Alonso unfazed by team orders row

July 29th, 2010

Fernando AlonsoFernando Alonso says he is not affected at all by the team orders controversy involving his Ferrari squad following the German Grand Prix.

Ferrari was fined $100,000 for illegal use of team orders last weekend, when Alonso was handed the lead of the race by team-mate Felipe Massa.

The Italian squad will also face the FIA’s World Motor Sport Council for its actions.

But despite the turmoil triggered by the events, Alonso says he is unfazed and insists he remains completely focused on the championship.

“Of course it doesn’t affect me. Not at all,” Alonso told Spanish journalists in Hungary. “If we lost one per cent of our concentration in everything they say we’d be lost.

“Not only because of Germany, but because there’s always a small anecdote in every race. One time is the crash between the Red Bulls in Turkey, another time is the overtaking in the pitlane between Massa and me.

“There’s always something to talk about next week so we can’t pay too much attention.”

He added: “There are many opinions and many things have been said in the last couple of days.

“The only important thing for us is that the car is competitive and we can do well here in Hungary as well. But the opinion of everybody, some of the drivers or team principals, it is their opinion and we respect everything, but we concentrate on our job.”

“There is nothing to say right now. That is your opinion – what you think about the fans. For sure some of them are unhappy with some races and not only in Germany, there were some more races this year, and some of them they don’t care.

“I arrive today in Hungary, the airport was full, the hotel was full of people cheering for us, and that is the fans I saw today so far. Maybe I see some others that you mention now, but at the moment I only saw those ones.”

The Spaniard echoed Massa’s comments from earlier, when the Brazilian said he was not a number two driver.

“I think there is not a number one or number two driver. I think it is more about respect of each other, respect of racing for the Scuderia – which means a lot,” he said.

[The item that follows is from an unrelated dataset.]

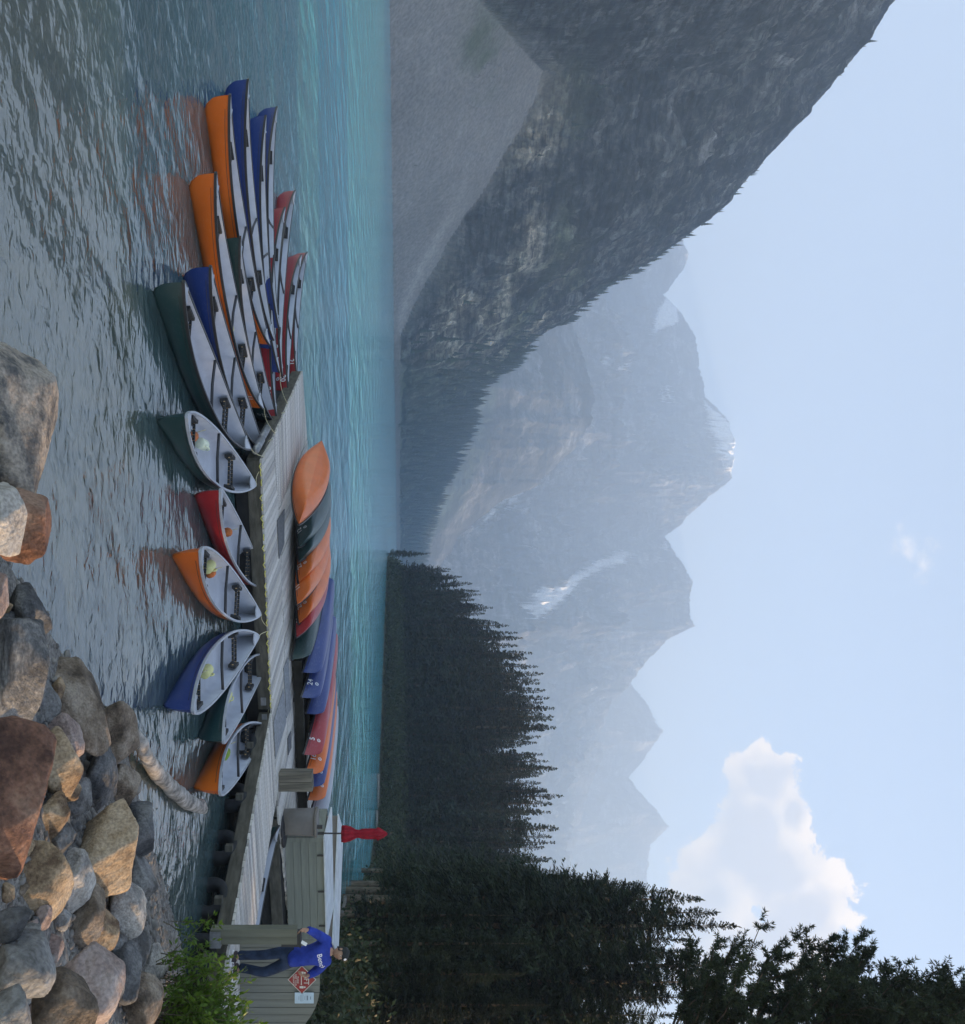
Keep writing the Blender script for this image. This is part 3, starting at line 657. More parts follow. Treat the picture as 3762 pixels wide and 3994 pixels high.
# mats lying on the planks
def mat_on_deck(q_, m_, label):
    P = [pt(x, y, DZ) for x, y in q_]; c = sum(P, Vector()) / 4
    b = MB().prism([(p.x - c.x, p.y - c.y) for p in P], 0, .014)
    o = b.build('rubber_mat', m_); o.location = (c.x, c.y, DZ + .006); tag(o, label, 'mat', 'rubber mats on the dock'); return o
mat_on_deck([(1078, 2030), (1085, 2180), (1105, 2120), (1106, 1985)], MATD, 'dark rubber mat on the planks beside the orange overturned canoe')
mat_on_deck([(1063, 2815), (1071, 2960), (1113, 2815), (1102, 2685)], MATM, 'large ribbed grey mat nearest the moored orange canoe')
mat_on_deck([(1103, 2605), (1114, 2800), (1131, 2765), (1121, 2565)], MATM, 'narrow grey mat behind the large ribbed mat')
mat_on_deck([(1119, 2880), (1121, 2945), (1133, 2915), (1132, 2850)], MATD, 'small dark mat near the wooden bollard')

# ------------------------------------------------------------------ canoes
LEN, HB = 5.0, .415
def station(s):
    a = abs(s)
    b = HB * max(0.0, 1 - a ** 2.15) ** .85
    zg = .275 + .165 * a ** 2.6
    zk = -.085 + .095 * a ** 3 + (.12 * max(0, (a - .93) / .07) ** 2 if a > .93 else 0)
    ex = .55 + .6 * a ** 1.6
    return b, zg, zk, ex
def hull_pt(s, q_, off=0.0):
    """q_ 0 keel .. 1 gunwale; returns x, half width, z"""
    b, zg, zk, ex = station(s)
    th = q_ * math.pi / 2
    y = max(0, b - off) * math.sin(th) ** ex; z = zg - (zg - zk - off) * (math.cos(th) ** max(.55, ex * .9) if q_ < 1 else 0)
    z += .05 * (1 - q_) * (y / HB) * (1 - abs(s) ** 3)
    x = s * LEN / 2 * (1 - .028 * (1 - q_) ** 1.5 * max(0, (abs(s) - .7) / .3))
    return x, y, z
def hull_mesh(name, off, m, ns=44, nq=9):
    ss = [math.sin(math.pi / 2 * (-1 + 2 * i / ns)) * .25 + (-1 + 2 * i / ns) * .75 for i in range(ns + 1)]
    b = MB(); nr = 2 * nq + 1
    for s_ in ss:
        s2 = s_ * (1 - off * .35)
        for k in range(-nq, nq + 1):
            x, y, z = hull_pt(s2, abs(k) / nq, off); b.v.append((x, math.copysign(y, k) if k else 0, max(z, .014) if off else z))
    for i in range(ns):
        for k in range(nr - 1):
            a0 = i * nr + k; f = (a0, a0 + 1, a0 + nr + 1, a0 + nr)
            b.f.append(f if off else f[::-1])
    me = b.mesh(name, m, True)
    sh = me.attributes.new('sharp_edge', 'BOOLEAN', 'EDGE')
    for e in me.edges:
        v0, v1 = e.vertices
        if v0 % nr == nq and v1 % nr == nq: sh.data[e.index].value = True
    return me
def plastic(name, c, wear):
    m, t, p = new_mat(name); L = t.links.new
    tcn = N(t, 'ShaderNodeTexCoord')
    n1 = N(t, 'ShaderNodeTexNoise'); n1.inputs['Scale'].default_value = 2.2; n1.inputs['Detail'].default_value = 6; L(tcn.outputs['Object'], n1.inputs['Vector'])
    mp = N(t, 'ShaderNodeMapping'); mp.inputs['Scale'].default_value = (1.2, 16, 16); L(tcn.outputs['Object'], mp.inputs[0])
    n2 = N(t, 'ShaderNodeTexNoise'); n2.inputs['Scale'].default_value = 2.5; n2.inputs['Detail'].default_value = 7; n2.inputs['Roughness'].default_value = .7; L(mp.outputs[0], n2.inputs['Vector'])
    rp = N(t, 'ShaderNodeValToRGB'); rp.color_ramp.elements[0].position = .3; rp.color_ramp.elements[1].position = .75
    rp.color_ramp.elements[0].color = (*[v * .88 for v in c], 1); rp.color_ramp.elements[1].color = (*[min(1, v * 1.1) for v in c], 1)
    L(n1.outputs['Fac'], rp.inputs[0])
    mr = N(t, 'ShaderNodeMapRange'); mr.inputs['From Min'].default_value = .52; mr.inputs['From Max'].default_value = .75; mr.inputs['To Max'].default_value = wear; mr.clamp = True
    L(n2.outputs['Fac'], mr.inputs['Value'])
    mx = N(t, 'ShaderNodeMix', data_type='RGBA'); L(mr.outputs[0], mx.inputs[0]); L(rp.outputs[0], mx.inputs[6])
    mx.inputs[7].default_value = (*[.7 * v + .17 for v in c], 1); L(mx.outputs[2], p.inputs['Base Color'])
    r2 = N(t, 'ShaderNodeMapRange'); r2.inputs['To Min'].default_value = .26; r2.inputs['To Max'].default_value = .48; L(n2.outputs['Fac'], r2.inputs['Value']); L(r2.outputs[0], p.inputs['Roughness'])
    return m
COL = {'orange': (.66, .125, .010), 'blue': (.008, .034, .165), 'green': (.008, .042, .042), 'red': (.34, .016, .022), 'grey': (.30, .32, .36)}
HULL = {k: plastic(k + '_hull', v, .22) for k, v in COL.items()}
HULL_UP = {k: plastic(k + '_worn_hull', tuple(min(1, 1.02 * x + .012) for x in v), .45) for k, v in COL.items()}
LINER = mat('canoe_liner', (.44, .46, .50), .55, .10, 2.5, .001, 20, .4)
GUN_B = mat('black_gunwale', (.02, .02, .022), .45, .2, 6)
GUN_G = mat('grey_gunwale', (.36, .38, .41), .45, .12, 6)
WOOD = mat('seat_ash', (.55, .34, .16), .55, .2, 8, stretch=(8, 1, 1))
WEB = mat('black_webbing', (.022, .021, .020), .8, .4, 30, .002, 60)
NUM = mat('white_decal', (.75, .76, .76), .5, .1, 20)
hull_me = hull_mesh('hull', 0.0, HULL['orange']); liner_me = hull_mesh('liner', .014, LINER)
def gun_mesh(side, m):
    b = MB(); n = 44; prof = ((-.012, -.028), (.022, -.028), (.022, .012), (-.012, .012))
    for i in range(n + 1):
        s_ = -1 + 2 * i / n; x, y, z = hull_pt(s_, 1)
        for dy, dz in prof: b.v.append((x * 1.004, side * max(y + dy, .004 if dy > 0 else .0), z + dz))
    for i in range(n):
        for k in range(4):
            a0, a1 = i * 4 + k, i * 4 + (k + 1) % 4; f = (a0, a1, a1 + 4, a0 + 4); b.f.append(f if side > 0 else f[::-1])
    b.f += [(0, 1, 2, 3), tuple(n * 4 + k for k in range(4))]
    return b.mesh('gunwale', m)
gun_me = {s_: gun_mesh(s_, GUN_B) for s_ in (-1, 1)}
def ridge_mesh(side):
    b = MB(); n = 36; pts_ = []
    for i in range(n + 1):
        s_ = -.93 + 1.86 * i / n; bb, zg, zk, ex = station(s_); z = zg - .075
        lo, hi = 0., 1.
        for _ in range(24):
            md = (lo + hi) / 2
            if hull_pt(s_, md)[2] < z: lo = md
            else: hi = md
        x, y, zz2 = hull_pt(s_, lo); pts_.append((x, side * (y + .001), zz2))
    return b.tube(pts_, .0045, 5).mesh('rub_line', GUN_B, True)
ridge_me = {s_: ridge_mesh(s_) for s_ in (-1, 1)}
def deck_mesh(e):
    b = MB(); P = []
    for s_ in (1.0, .97, .93, .885):
        x, y, z = hull_pt(s_, 1); P.append((x * e * .999, y, z + .008))
    V = [P[0]]
    for x, y, z in P[1:]: V += [(x, y, z), (x, -y, z)]
    b.add(V, [(0, 1, 2), (1, 3, 4, 2), (3, 5, 6, 4)] if e > 0 else [(0, 2, 1), (2, 4, 3, 1), (4, 6, 5, 3)])
    x, y, z = P[-1]; b.tube([(x, -y, z), (x - .02 * e, 0, z - .01), (x, y, z)], .016, 6)
    return b.mesh('deck_plate', GUN_G)
deck_me = {e: deck_mesh(e) for e in (-1, 1)}
def half_at(x, dz=0.0):
    s_ = x / (LEN / 2); b, zg, zk, ex = station(s_); return b, zg
b_, z_ = half_at(.1); thwart_me = MB().tube([(.1, -b_ + .005, z_ - .01), (.1, 0, z_ - .025), (.1, b_ - .005, z_ - .01)], .024, 8).mesh('thwart', GUN_B, True)
def hull_y(x, z):
    s_ = max(-.995, min(.995, x / (LEN / 2))); lo, hi = 0., 1.
    for _ in range(26):
        md = (lo + hi) / 2
        if hull_pt(s_, md)[2] < z: lo = md
        else: hi = md
    return hull_pt(s_, lo)[1]
def seat_meshes(xc):
    b, zg = half_at(xc); zs = zg - .085; w = hull_y(abs(xc) + .15, zs - .02) - .035
    bars = []
    for dx in (-.12, .12):
        bars.append((MB().box((xc + dx, 0, zs), (.032, 2 * w, .026)).mesh('seat_bar', WOOD), MB()))
    web = MB(); n = max(5, int(2 * w * .7 / .055)); sw_ = 1.36 * w / (n - 1) * .9
    for i in range(n):
        y = -w * .68 + 1.36 * w * i / (n - 1); web.box((xc - .12, y, zs + .003), (.042, sw_, .034)); web.box((xc + .12, y, zs + .003), (.042, sw_, .034)); web.box((xc, y, zs - .004), (.2, .018, .012))
    br = []
    for sd in (-1, 1):
        k_ = MB()
        for zt_ in (zs + .055, zs - .075):
            yt = hull_y(abs(xc) + .14, zt_) - .02
            k_.v += [(xc - .15, sd * yt, zt_), (xc + .15, sd * yt, zt_), (xc + .14, sd * (yt - .05), zt_), (xc - .14, sd * (yt - .05), zt_)]
        k_.f = [(0, 1, 2, 3), (7, 6, 5, 4), (0, 4, 5, 1), (1, 5, 6, 2), (2, 6, 7, 3), (3, 7, 4, 0)]
        br.append(k_.mesh('seat_bracket', WEB))
    return web.mesh('seat', WEB), [q_[0] for q_ in bars], br
SEATS = [seat_meshes(-1.45), seat_meshes(1.25)]

def text_mesh(body, size):
    cu = bpy.data.curves.new('lettering', 'FONT'); cu.body = body; cu.size = size; cu.align_x = 'CENTER'; cu.resolution_u = 3; cu.offset = size * .012
    o = bpy.data.objects.new('lettering', cu); C.objects.link(o)
    dg = bpy.context.evaluated_depsgraph_get(); me = bpy.data.meshes.new_from_object(o.evaluated_get(dg))
    bpy.data.objects.remove(o); bpy.data.curves.remove(cu); return me
def decal(body, side, xc, zc, size, parent, name='number'):
    """lettering laid onto the hull side; side -1 reads towards +x"""
    if body == 'o':
        b = MB()
        for r0, r1 in ((.62, 1.0), (0.0, .25)):
            n = 18; o = len(b.v)
            for i in range(n):
                a = 2 * math.pi * i / n; b.v += [(r0 * math.cos(a) * size, r0 * math.sin(a) * size, 0), (r1 * math.cos(a) * size, r1 * math.sin(a) * size, 0)]
            b.f += [(o + 2 * i, o + 2 * i + 1, o + 2 * ((i + 1) % n) + 1, o + 2 * ((i + 1) % n)) for i in range(n)]
        me = b.mesh('emblem')
    else: me = text_mesh(body, size)
    bm = bmesh.new(); bm.from_mesh(me)
    bmesh.ops.subdivide_edges(bm, edges=[e for e in bm.edges if e.calc_length() > .05], cuts=2)
    for v in bm.verts:
        x = xc + (v.co.x if side < 0 else -v.co.x); z = zc + v.co.y
        v.co = Vector((x, side * (hull_y(x, z) + .0045), z))
    bm.to_mesh(me); bm.free(); me.materials.clear(); me.materials.append(NUM)
    o = link(name, me, parent); return o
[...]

“I think we are happy with the performance of the car in the last couple of races and in Germany finally there was the point we arrived with both cars at the chequered flag without problems and we scored points.

“But also in Silverstone and Valencia the car was good, so our aim here is to continue in this line. The talks of the not talks, it is the past and we have nothing to say any more. We all said everything in Germany.”

The Spanish driver said he didn’t believe his reputation had been affected by the events.

“That is your opinion, and you have one opinion, that is very respectful, but I don’t think anything changed to me or anything happened back to me,” he said.

“I am still the same and I will fight always for the best things possible, for my team, for the sport and hopefully I can do well always in my career.”

He also claimed he was not wasting any time thinking of the verdict of the WMSC meeting.

“I think we will see. At the moment the drivers, now we need to concentrate on driving, we have a very interesting GP here in front of us now, here in Hungary, we have some good possibilities of doing some good performance so anything that happens in the future of the WMSC is not in our hands.

“From a drivers’ point of view we just need to concentrate and drive well and be okay.”